Ich denke, dass hier nicht der Westen, sondern dass Russland reagiert hat. Es ging los mit den Demonstrationen auf dem Maidan in Kiew, wo die Menschen die korrupte und verfilzte Regierung – nebenbei: eine gewählte – loswerden wollten. Hier ist der Westen eindeutig auf die Entwicklung aufgesprungen und hat die Installation einer prowestlichen Regierung unterstützt, ohne Russland mit ins Boot zu nehmen und dessen Sicherheitsinteressen zu berücksichtigen. Dass der Westen glaubte, im Hinterhof Russlands eine tendenziell antirussische Rebellion mit lostreten zu können, ohne dass Russland reagieren würde, war mindestens naiv.

Die Forderung, Russland einzubinden, klingt nicht viel überzeugender als die Worte vieler westlicher Politiker, gegenüber Russland Stärke zu zeigen.
Deutschland hat über Jahrzehnte mit Russland verhandelt, hat friedliche Beziehungen aufgebaut, die Teilung unseres Landes überwunden und Geschäfte gemacht. Und das zum Teil mit Regierungschefs, die wesentlich radikalere Ansichten vertreten haben, als Putin dies heute tut.
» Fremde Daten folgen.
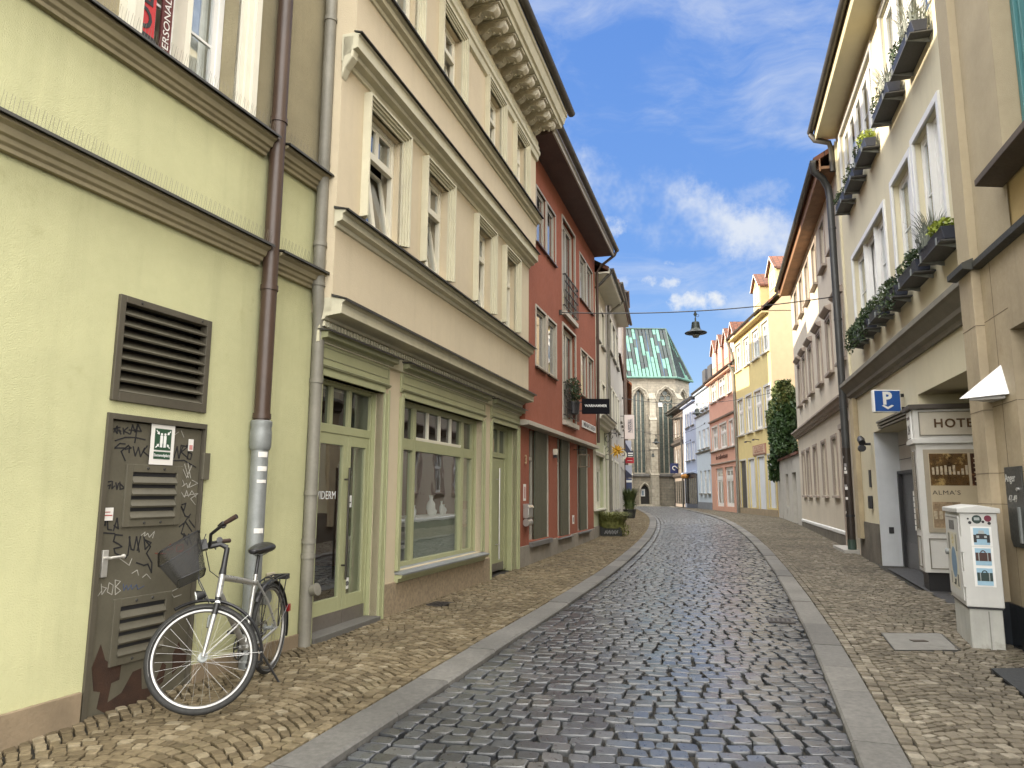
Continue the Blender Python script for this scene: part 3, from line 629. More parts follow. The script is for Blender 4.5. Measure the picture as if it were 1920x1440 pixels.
for sx, sz in ((-1, 1), (1, 1), (-1, -1), (1, -1)):
    T = Matrix.Translation((sx * .055, 0, .205 + sz * .052)) @ Matrix.Rotation(math.atan2(-sx, -sz), 4, 'Y')
    s.box(-.004, .004, -.009, -.006, -.025, .002, T=T); s.prism([T @ Vector((-.014, -.009, .0)), T @ Vector((.014, -.009, 0)), T @ Vector((0, -.009, .02))], (0, .003, 0))
s.out('pictogram', WHITE, sg); text('lettering', 'Sammelplatz', .034, WHITE, sg, TX(0, -.0075, .075), .001)
c = card('sticker', A, -2.455, -2.36, 1.34, 1.435, -.012, MATS['paper'], 'small white torn paper label left of the upper door louvres', 'sticker')
MB().box(-.04, .04, -.006, -.003, .035, .042).box(-.04, .02, -.006, -.003, .06, .066).out('print', pm('red print', (.35, .05, .04), .7), c)
c = card('sticker', A, -1.66, -1.605, 1.90, 2.0, -.012, MATS['paper'], 'small pink and white sticker at the upper right of the graffiti door', 'sticker')
MB().box(-.018, .018, -.006, -.003, .01, .05).out('print', pm('pink print', (.5, .22, .2), .7), c)
# rain pipes
p = drainpipe(A, [(-.885, -.11, 12), (-.885, -.11, 4.75), (-.885, -.11, 2.22)], .076, BROWNP, ((-.885, -.11, 5.28), (-.885, -.11, 3.53), (-.885, -.11, 2.27)), 14)
q = MB().lathe([(.088, 1.95), (.1, 1.98), (.1, 2.12), (.094, 2.16), (.1, 2.18), (.1, 2.22), (.085, 2.23)], (-.885, -.11, 0), 16); q.tube([(-.885, -.11, 1.97), (-.885, -.11, -.2)], .08, 14)
q.lathe([(.095, 0), (.105, .02), (.105, .1), (.09, .12)], (-.885, -.11, .18), 16)
g2 = q.out('lower_pipe', GALV, p, smooth=45)
t = Matrix.Translation((-.885, -.11, .58)) @ Matrix.Rotation(R(75), 4, 'X')
MB().lathe([(.072, .0), (.072, .14), (.082, .145), (.082, .165), (.02, .17)], n=16, T=t).out('inspection_cap', GALV, p, smooth=45)
for z, s_ in ((1.88, .05), (1.75, .045), (1.64, .03), (1.18, .045)):
    m = MB()
    for k in range(4):
        a0_ = R(-150 + k * 16); a1_ = R(-150 + (k + 1) * 16); rr = .083
        m.quad((-.885 + rr * math.cos(a0_), -.11 + rr * math.sin(a0_), z), (-.885 + rr * math.cos(a1_), -.11 + rr * math.sin(a1_), z), (-.885 + rr * math.cos(a1_), -.11 + rr * math.sin(a1_), z + s_), (-.885 + rr * math.cos(a0_), -.11 + rr * math.sin(a0_), z + s_))
    m.out('sticker', MATS['paper'], p, fix=False)
drainpipe(A, [(-.07, -.1, 12), (-.07, -.1, 3.74), (-.03, -.09, 3.55), (.03, -.06, 3.34), (.035, -.06, 3.2), (.035, -.06, -.2)], .066, ZINC, ((-.07, -.1, 6.95), (-.07, -.1, 4.25), (-.07, -.1, 3.8), (.035, -.06, 2.75), (.035, -.06, 1.55), (.035, -.06, 1.05), (.035, -.06, .9)), 14)
MB().lathe([(.055, 0), (.055, .05), (.065, .055), (.065, .07), (.01, .075)], n=14, T=Matrix.Translation((.035, -.125, .55)) @ Matrix.Rotation(R(75), 4, 'X')).out('inspection_cap', ZINC, A.root, smooth=45)
sk_ = MB().box(-.56, -.44, -.025, 0, .62, .78); sk_.box(-.53, -.47, -.032, -.02, .68, .74); sk_.out('socket_box', pm('beige plastic', (.42, .38, .28), .5), A.root, bevel=.008)
# ---------------------------------------------------------------- beige house with green shopfront
CREAM = pm('cream render', (.555, .475, .335), .85, var=.065, vs=.7, bump=.35, bs=60, streak=.2)
TRIM = pm('sage stone trim', (.56, .53, .395), .7, var=.09, vs=2, streak=.3)
SHOP = pm('sage green paint', (.335, .345, .195), .42, var=.06, vs=2, streak=.15)
SHOPD = pm('dark sage paint', (.25, .255, .15), .45, var=.08)
GRAN = pm('granite plinth', (.28, .22, .145), .75, var=.3, vs=22, bump=.2, bs=150, streak=.2)
B = Fac((-1.626, 9.386), 16.84, 'L', 'town_house', 'beige house with green shop front and scrolled bracket cornice')
bx0, bx1 = -1.78, 6.2; o1, o2 = .19, .345
d1, sw_, d2 = (-1.62, -.12, -.3, 2.83), (.46, 3.76, .54, 2.84), (4.33, 6.0, -.3, 2.88)
wall(B, bx0 + .1, bx1, -.3, 3.5, [(*d1, .5), (*sw_, .3), (*d2, .45)], CREAM, sides=9)
w1 = [(-1.13, -.19, 4.78, 6.22), (.60, 1.46, 4.78, 6.22), (2.78, 3.58, 4.78, 6.2), (4.40, 5.18, 4.78, 6.18)]
w2 = [(-1.0, -.16, 7.73, 8.82), (.72, 1.54, 7.73, 8.82), (2.85, 3.66, 7.73, 8.82), (4.55, 5.33, 7.73, 8.82)]
w2 = [(a, b, 7.62, 8.80) for a, b, c, d in w2]
wall(B, bx0, bx1, 3.5, 6.6, inset(w1, .3), CREAM, o1, sides=9); wall(B, bx0, bx1, 6.6, 9.9, inset(w2, .3), CREAM, o2, sides=9)
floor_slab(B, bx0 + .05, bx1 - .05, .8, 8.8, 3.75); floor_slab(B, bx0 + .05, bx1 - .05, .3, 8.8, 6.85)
roof(B, bx0, bx1, 10.05, 13.0, 1.02, 9, SLATE, gable=CREAM)
# mouldings
m = MB(); m.mould([(0, 3.40), (.10, 3.42), (.12, 3.45), (.30, 3.47), (.31, 3.475), (.31, 3.58), (.335, 3.60), (.35, 3.62), (o1, 3.66), (0, 3.66)], bx0, bx1 - .02); m.out('cornice', TRIM, B.root, bevel=.004)
m = MB(); m.mould([(0, 3.17), (.05, 3.18), (.05, 3.4), (0, 3.4)], bx0, bx1 - .05)
for k in range(110):
    x = bx0 + .03 + k * .0715; m.box(x, x + .036, -.095, -.05, 3.35, 3.405)
m.out('dentil_band', TRIM, B.root)
MB().mould([(o1, 3.662), (.37, 3.625), (.37, 3.60), (.378, 3.60), (.378, 3.632), (o1, 3.69)], bx0 - .02, bx1).out('flashing', LEAD, B.root)
for z, o in ((4.52, o1), (7.44, o2)):
    c = MB().mould([(o, z - .07), (o + .025, z - .06), (o + .035, z - .02), (o + .10, z), (o + .10, z + .07), (o + .14, z + .09), (o + .14, z + .11), (o, z + .13)], bx0 - .03, bx1 + .04).out('sill_cornice', TRIM, B.root, bevel=.003)
    MB().mould([(o, z + .132), (o + .18, z + .105), (o + .18, z + .09), (o + .187, z + .09), (o + .187, z + .112), (o, z + .16)], bx0 - .05, bx1 + .06).out('flashing', LEAD, c)
z = 6.42
c = MB().mould([(o1, z), (o1 + .025, z + .01), (o1 + .04, z + .06), (o1 + .12, z + .08), (o1 + .13, z + .12), (o2 + .05, z + .14), (o2 + .05, z + .28), (o2 + .075, z + .3), (o2, z + .33), (o1, z + .33)], bx0 - .03, bx1 + .03).out('middle_cornice', TRIM, B.root, bevel=.003)
MB().mould([(o2, z + .335), (o2 + .1, z + .305), (o2 + .107, z + .305), (o2 + .107, z + .318), (o2, z + .35)], bx0 - .04, bx1 + .04).out('flashing', LEAD, c)
MB().prism([(bx0 - .03, -.19, 6.22), (bx0 - .03, -.24, 6.34), (bx0 - .03, -.33, 6.46), (bx0 - .03, -.36, 6.72), (bx0 - .03, -.19, 6.74)], (.13, 0, 0)).out('corbel', TRIM, B.root, bevel=.02)
m = MB(); m.mould([(o2, 8.88), (o2 + .05, 8.9), (o2 + .07, 9.0), (o2 + .1, 9.02), (o2 + .1, 9.1), (o2, 9.12)], bx0, bx1 + .02)
m.mould([(o2, 9.2), (o2 + .06, 9.2), (o2 + .06, 9.34), (o2, 9.34)], bx0, bx1)
m.mould([(o2, 9.62), (.92, 9.62), (.94, 9.68), (.98, 9.7), (1.03, 9.85), (1.06, 9.87), (1.06, 9.95), (o2, 9.95)], bx0, bx1 + .06)
for k in range(160):
    x = bx0 + k * .05; m.box(x, x + .026, -o2 - .085, -o2 - .05, 9.13, 9.2)
E_ = m.out('eaves_cornice', TRIM, B.root, bevel=.003)
for k in range(18):                                  # carved scroll brackets
    x = 5.88 - k * .44; b = MB(); wd = .17
    pr = [(o2 + .0, 9.40), (o2 + .08, 9.38), (o2 + .16, 9.42), (o2 + .22, 9.49), (o2 + .34, 9.48), (o2 + .43, 9.44), (o2 + .50, 9.48), (o2 + .515, 9.54), (o2 + .50, 9.6), (o2, 9.62)]
    b.mould(pr, x - wd / 2, x + wd / 2)
    for s in ():
        b.lathe([(.0, -.012), (.05, 0), (.04, .012), (.055, .02), (.0, .028)], n=10, T=Matrix.Translation((x + s * wd / 2, -o2 - .44, 9.52)) @ Matrix.Rotation(R(90 * s), 4, 'Y'))
        b.lathe([(.0, -.012), (.05, 0), (.04, .012), (.055, .02), (.0, .028)], n=10, T=Matrix.Translation((x + s * wd / 2, -o2 - .11, 9.43)) @ Matrix.Rotation(R(90 * s), 4, 'Y'))
    for j in range(3): b.lathe([(0, -.02), (.024, -.014), (.028, 0), (.02, .018), (0, .022)], (x - .05 + .05 * j, -o2 - .17 - .1 * j, 9.43), 7)
    b.box(x - wd / 2 - .02, x + wd / 2 + .02, -o2 - .55, -o2, 9.585, 9.61)
    b.out('scroll_bracket', pm('plaster carving', (.58, .54, .43), .85, var=.14, vs=14, bump=.6, bs=45, bd=.015), E_, smooth=50)
gutter(B, bx0, bx1 + .22, 1.12, 10.03, .085, pm('old gutter', (.085, .08, .07), .5, .5, var=.25, streak=.4))
for i, a in enumerate(w1): window(B, *a, out=o1, ins=.11, fm=OFFW, fw=.06, mull=1, tr=.66, tilt=(9, 9, 10, 0)[i], surround=TRIM, sw=.125, surprof=((0, .28, .025), (.28, .52, .05), (.52, .78, .075), (.78, 1, .10)), curt=(.0 if i < 3 else True) or False, pane=GLASS)
for i, a in enumerate(w2): window(B, *a, out=o2, ins=.11, fm=OFFW, fw=.06, mull=1, tr=.66, tilt=(0, 9, 8, 0)[i], surround=TRIM, sw=.12, surprof=((0, .28, .025), (.28, .52, .05), (.52, .78, .07), (.78, 1, .09)), curt=False)
# shopfront frames: hood, fascia panel, casing
def casing(x0, x1, z0, zt, hz):
    m = MB(); c = .11
    for a, b in ((x0 - c, x0), (x1, x1 + c)): m.box(a, b, -.03, .1, z0, zt); m.box(a + (.0 if a < x0 - .05 else .075), b - (.075 if a < x0 - .05 else 0), -.045, -.03, z0, zt + .05)
    m.box(x0, x1, -.03, .1, zt - .0, zt + .07); m.box(x0 - c, x1 + c, -.028, .0, zt + .07, hz - .08)
    for a, b in ((x0, x0 + .012), (x1 - .012, x1)): m.box(a, b, .1, .5, z0, zt)
    m.box(x0 + .012, x1 - .012, .1, .5, zt - .012, zt)
    o = m.out('shop_casing', SHOP, B.root, bevel=.004)
    n = MB(); n.mould([(.02, zt + .08), (.05, zt + .09), (.06, zt + .11), (.02, zt + .13)], x0 - c, x1 + c)
    n.box(x0 - c + .05, x1 + c - .05, -.036, -.025, zt + .19, zt + .2); n.box(x0 - c + .05, x1 + c - .05, -.036, -.025, hz - .13, hz - .12)
    for x in (x0 - c + .05, x1 + c - .06): n.box(x, x + .01, -.036, -.025, zt + .2, hz - .13)
    n.mould([(.0, hz - .08), (.06, hz - .075), (.07, hz - .05), (.14, hz - .04), (.14, hz + .01), (.16, hz + .02), (0, hz + .03)], x0 - c - .02, x1 + c + .03)
    n.out('fascia_moulding', SHOPD, o); MB().mould([(0, hz + .032), (.19, hz + .022), (.19, hz + .01), (.196, hz + .01), (.196, hz + .03), (0, hz + .06)], x0 - c - .05, x1 + c + .06).out('hood_flashing', LEAD, o)
    return o
casing(d1[0], d1[1], -.2, d1[3], 3.27); casing(sw_[0], sw_[1], sw_[2], sw_[3], 3.27); casing(d2[0], d2[1], -.2, d2[3], 3.27)
MB().box(.0, .35, -.025, .01, -.3, .405).box(.35, 3.87, -.025, .01, -.3, .385).box(3.87, 4.22, -.025, .01, -.3, .40).out('plinth', GRAN, B.root, bevel=.004)
def bars(lst, y0, y1, name, mat, par, bevel=.004):
    m = MB()
    for q in lst: m.box(q[0], q[1], y0, y1, q[2], q[3])
    return m.out(name, mat, par, bevel=bevel)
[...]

Wir müssen Russland abholen und an die EU heranführen und dürfen uns nicht einen Konflikt aufzwingen lassen. Denken Sie doch mal drüber nach, dass die EU – zusammen mit Russland – auf lange Zeit der größte Wirtschaftsblock der Welt wäre. Das würde für uns bedeuten: Energiesicherheit, unbegrenzten Zugang zu einem noch nicht entwickelten hochlukrativen großen Wirtschaftsraum und am allerwichtigsten Frieden und Stabilität auf unserem Kontinent. Russland ist unserer geografischer Nachbar, nicht die USA, also müsste doch eine Ost-Partnerschaft unserer vornehmliches Interesse seien, und wir sollten dahin gehend auch unsere außenpolitischen Bemühungen vorrangig entfalten.

Geschäfte mit Russland

Wie sehen Sie die Rolle der Bundesregierung in dieser Frage?
Die Bundesregierung vertritt das stärkste Land in der EU und hat bestimmt am meisten Einfluss auf Russland. Die unabhängigen Meinungsbildner in der Ukraine erwarten, dass die Bundesregierung diese Position innerhalb der EU nutzt sowie gegenüber Russland, um einen Kompromiss zu finden. Auch sollte Deutschland hier somit die Schlüsselrolle übernehmen und nicht die USA, denen viele Ukrainer misstrauen. Man ist der Überzeugung, dass die USA Russland als seinen natürlichen Gegenspieler sieht und dass die Ukraine lediglich den USA als ein Keil zwischen dem vermeintlichen Westen und Osten dient.